うーたんを見てキャッキャと喜びながら、ぴょんぴょん上下している息子。それを見た私は感動で震えた。完敗だ。あんたすごいよ……すごすぎるだろ!
ママ友の間では、子どもたちを泣き止ませる子守神としてアン●ンマン教とうーたん教があった。朝と夕方、我が家の家事タイムにちょうど放送してくれる「いないいいないばあっ!」は、私と息子にドンピシャだった。瞬く間にうーたん教に入信し、即座にぬいぐるみをゲットしたのはごくごく当然の流れだといえよう。
わがままで気難しすぎる大御所スターみたいに、ささいなトリガーですぐ不機嫌になる息子も、うーたんのぬいぐるみを前にすれば瞬く間にご機嫌になった。
愛する息子がご機嫌でいてくれるのならば、ダサかろうがなんだろうが、そんなことはもうどうでもいい。オシャレなおもちゃじゃダメなんだ。オシャレがなんだ? あの、ぼーっとした色の木の塊に、あの笑顔を引き出せるのか? 家事をしている間に息子を夢中にさせて、お守りをしてくれるのか?

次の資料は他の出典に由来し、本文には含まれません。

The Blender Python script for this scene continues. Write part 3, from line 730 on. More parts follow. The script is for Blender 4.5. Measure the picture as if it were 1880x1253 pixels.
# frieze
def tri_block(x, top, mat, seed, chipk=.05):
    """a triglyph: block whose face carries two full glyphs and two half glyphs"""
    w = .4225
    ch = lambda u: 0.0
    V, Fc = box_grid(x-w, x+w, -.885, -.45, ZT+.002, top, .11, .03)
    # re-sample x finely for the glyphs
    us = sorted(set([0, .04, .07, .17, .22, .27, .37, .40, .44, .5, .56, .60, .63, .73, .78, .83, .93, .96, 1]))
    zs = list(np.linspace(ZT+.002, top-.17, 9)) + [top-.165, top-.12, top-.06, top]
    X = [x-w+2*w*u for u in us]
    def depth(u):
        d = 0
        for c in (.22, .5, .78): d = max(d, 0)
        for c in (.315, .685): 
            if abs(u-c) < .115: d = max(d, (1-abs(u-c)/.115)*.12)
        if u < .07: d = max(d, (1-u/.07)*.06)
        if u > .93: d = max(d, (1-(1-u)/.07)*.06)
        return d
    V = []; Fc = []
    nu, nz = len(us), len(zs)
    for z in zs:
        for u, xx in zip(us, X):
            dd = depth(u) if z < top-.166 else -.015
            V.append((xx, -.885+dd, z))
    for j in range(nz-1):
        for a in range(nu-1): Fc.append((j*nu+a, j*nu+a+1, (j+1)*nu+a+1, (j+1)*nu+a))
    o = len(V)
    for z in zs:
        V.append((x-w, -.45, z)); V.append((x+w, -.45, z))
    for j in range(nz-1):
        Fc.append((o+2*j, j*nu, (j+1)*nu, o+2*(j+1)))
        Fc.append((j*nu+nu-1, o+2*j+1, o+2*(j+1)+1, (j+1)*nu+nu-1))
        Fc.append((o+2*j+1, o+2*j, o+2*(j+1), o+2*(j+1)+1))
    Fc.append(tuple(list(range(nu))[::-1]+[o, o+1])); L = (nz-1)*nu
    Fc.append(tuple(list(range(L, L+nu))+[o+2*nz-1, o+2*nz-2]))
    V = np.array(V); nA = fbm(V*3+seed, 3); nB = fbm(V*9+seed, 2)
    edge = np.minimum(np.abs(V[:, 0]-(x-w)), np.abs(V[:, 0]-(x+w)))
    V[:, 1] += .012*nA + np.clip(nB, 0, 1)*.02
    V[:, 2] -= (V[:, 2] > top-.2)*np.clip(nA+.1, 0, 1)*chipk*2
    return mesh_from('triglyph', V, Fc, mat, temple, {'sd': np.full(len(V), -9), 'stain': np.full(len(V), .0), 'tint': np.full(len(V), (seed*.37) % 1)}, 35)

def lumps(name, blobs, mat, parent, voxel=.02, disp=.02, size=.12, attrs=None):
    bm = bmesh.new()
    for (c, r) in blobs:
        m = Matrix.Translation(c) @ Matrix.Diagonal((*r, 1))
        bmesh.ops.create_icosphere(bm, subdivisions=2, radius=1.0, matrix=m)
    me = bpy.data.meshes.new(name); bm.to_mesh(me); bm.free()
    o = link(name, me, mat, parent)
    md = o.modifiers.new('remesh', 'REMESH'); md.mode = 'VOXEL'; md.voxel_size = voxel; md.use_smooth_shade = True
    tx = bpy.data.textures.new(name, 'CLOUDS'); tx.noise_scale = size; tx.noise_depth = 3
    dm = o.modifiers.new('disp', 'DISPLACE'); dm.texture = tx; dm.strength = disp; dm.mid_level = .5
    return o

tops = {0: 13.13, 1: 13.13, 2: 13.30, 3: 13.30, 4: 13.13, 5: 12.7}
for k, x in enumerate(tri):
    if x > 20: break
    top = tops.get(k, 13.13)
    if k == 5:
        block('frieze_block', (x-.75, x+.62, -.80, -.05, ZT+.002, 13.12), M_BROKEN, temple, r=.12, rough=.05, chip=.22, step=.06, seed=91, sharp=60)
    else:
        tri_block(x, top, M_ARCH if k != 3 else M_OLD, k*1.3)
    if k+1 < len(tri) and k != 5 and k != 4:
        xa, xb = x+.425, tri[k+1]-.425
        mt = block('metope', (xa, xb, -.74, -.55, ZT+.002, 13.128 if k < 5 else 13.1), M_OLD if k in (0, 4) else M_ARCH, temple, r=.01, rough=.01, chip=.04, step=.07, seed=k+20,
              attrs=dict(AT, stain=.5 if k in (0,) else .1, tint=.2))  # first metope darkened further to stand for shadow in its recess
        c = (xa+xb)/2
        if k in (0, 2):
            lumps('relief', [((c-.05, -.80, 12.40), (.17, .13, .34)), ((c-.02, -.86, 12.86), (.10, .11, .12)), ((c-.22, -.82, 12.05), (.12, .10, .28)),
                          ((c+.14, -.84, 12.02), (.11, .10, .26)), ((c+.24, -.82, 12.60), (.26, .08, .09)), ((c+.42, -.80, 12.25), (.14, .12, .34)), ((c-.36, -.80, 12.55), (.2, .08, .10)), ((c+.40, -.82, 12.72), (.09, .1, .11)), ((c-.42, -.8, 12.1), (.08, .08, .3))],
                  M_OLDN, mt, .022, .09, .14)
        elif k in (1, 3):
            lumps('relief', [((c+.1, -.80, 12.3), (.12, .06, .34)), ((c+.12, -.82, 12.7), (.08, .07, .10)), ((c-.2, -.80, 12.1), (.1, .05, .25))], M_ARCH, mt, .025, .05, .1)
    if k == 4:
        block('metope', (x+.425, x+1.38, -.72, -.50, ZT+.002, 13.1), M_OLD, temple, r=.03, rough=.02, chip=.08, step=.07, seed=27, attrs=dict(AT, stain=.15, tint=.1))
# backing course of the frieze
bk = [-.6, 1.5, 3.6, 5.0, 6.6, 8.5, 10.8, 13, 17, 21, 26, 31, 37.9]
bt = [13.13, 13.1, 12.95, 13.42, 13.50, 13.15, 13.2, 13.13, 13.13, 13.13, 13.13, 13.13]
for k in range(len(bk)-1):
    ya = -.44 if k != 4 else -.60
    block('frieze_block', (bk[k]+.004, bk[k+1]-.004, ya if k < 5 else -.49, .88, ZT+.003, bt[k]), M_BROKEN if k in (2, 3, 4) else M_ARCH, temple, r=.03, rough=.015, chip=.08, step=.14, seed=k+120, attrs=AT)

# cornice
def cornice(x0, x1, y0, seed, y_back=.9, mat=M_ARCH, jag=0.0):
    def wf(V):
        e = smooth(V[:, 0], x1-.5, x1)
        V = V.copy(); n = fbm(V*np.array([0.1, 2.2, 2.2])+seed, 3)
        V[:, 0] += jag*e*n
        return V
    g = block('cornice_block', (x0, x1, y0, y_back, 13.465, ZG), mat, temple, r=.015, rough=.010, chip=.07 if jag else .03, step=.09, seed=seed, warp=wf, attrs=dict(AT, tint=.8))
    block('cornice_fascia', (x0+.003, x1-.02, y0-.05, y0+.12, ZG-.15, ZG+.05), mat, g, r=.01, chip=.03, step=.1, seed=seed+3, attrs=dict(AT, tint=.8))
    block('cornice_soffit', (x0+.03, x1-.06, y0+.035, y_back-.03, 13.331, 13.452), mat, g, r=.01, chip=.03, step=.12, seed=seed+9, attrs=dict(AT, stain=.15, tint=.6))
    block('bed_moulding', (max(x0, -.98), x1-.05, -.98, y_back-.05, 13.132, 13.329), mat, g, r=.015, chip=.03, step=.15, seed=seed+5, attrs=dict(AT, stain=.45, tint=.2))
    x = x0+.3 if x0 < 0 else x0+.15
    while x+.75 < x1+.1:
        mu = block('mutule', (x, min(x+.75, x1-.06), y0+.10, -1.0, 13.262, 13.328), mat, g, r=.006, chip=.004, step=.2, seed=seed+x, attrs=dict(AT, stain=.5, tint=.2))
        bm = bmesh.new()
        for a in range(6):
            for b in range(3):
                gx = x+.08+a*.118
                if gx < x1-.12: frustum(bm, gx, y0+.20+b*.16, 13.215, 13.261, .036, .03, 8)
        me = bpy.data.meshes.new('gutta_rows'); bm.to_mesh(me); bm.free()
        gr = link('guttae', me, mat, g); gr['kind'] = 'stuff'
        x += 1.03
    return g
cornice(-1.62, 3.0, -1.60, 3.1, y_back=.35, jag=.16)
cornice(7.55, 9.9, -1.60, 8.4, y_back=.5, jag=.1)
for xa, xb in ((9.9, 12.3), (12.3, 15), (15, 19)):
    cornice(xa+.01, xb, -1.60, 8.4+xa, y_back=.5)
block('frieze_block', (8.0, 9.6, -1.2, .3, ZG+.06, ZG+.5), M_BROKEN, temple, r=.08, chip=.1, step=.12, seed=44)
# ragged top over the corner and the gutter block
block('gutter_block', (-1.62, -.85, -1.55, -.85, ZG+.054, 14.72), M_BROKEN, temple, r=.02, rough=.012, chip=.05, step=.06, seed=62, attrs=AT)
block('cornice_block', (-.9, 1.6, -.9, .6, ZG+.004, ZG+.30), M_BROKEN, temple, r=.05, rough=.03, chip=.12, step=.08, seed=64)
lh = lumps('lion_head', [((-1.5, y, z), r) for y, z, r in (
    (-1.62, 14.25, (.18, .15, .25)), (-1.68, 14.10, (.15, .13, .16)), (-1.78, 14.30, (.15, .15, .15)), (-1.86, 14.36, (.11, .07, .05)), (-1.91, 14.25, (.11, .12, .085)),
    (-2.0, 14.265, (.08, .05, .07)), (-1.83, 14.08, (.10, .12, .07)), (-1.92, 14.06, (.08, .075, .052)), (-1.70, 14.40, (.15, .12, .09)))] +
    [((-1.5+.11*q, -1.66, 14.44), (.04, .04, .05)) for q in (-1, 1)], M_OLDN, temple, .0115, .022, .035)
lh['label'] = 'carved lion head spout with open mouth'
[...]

うーたんじゃなきゃダメなんだ。あの超絶わかりやすいカラーと、丸さと、かわいさと、あの動きと声じゃなきゃダメなんだ。われわれ大人が考えるような、子どもにとって良さそうなものや、与えたいものではなくて、子どもと同じ立ち位置で、時にはワガママだったり、やらかしてしまったり、うれしいときはわかりやすく頭のマラカスを鳴らして喜ぶ、赤ちゃんのお友達じゃなきゃダメなんだ。
なんとも頼もしく愛らしいうーたん。もうダサいなんて言わせない。ダサいんじゃない。圧倒的に親しみやすいんだ。「歌がだいすきな1歳半くらいの赤ちゃん」といううーたんは、すぐに息子の最初の友達となり、私の子育ての頼もしいバディとなっていった。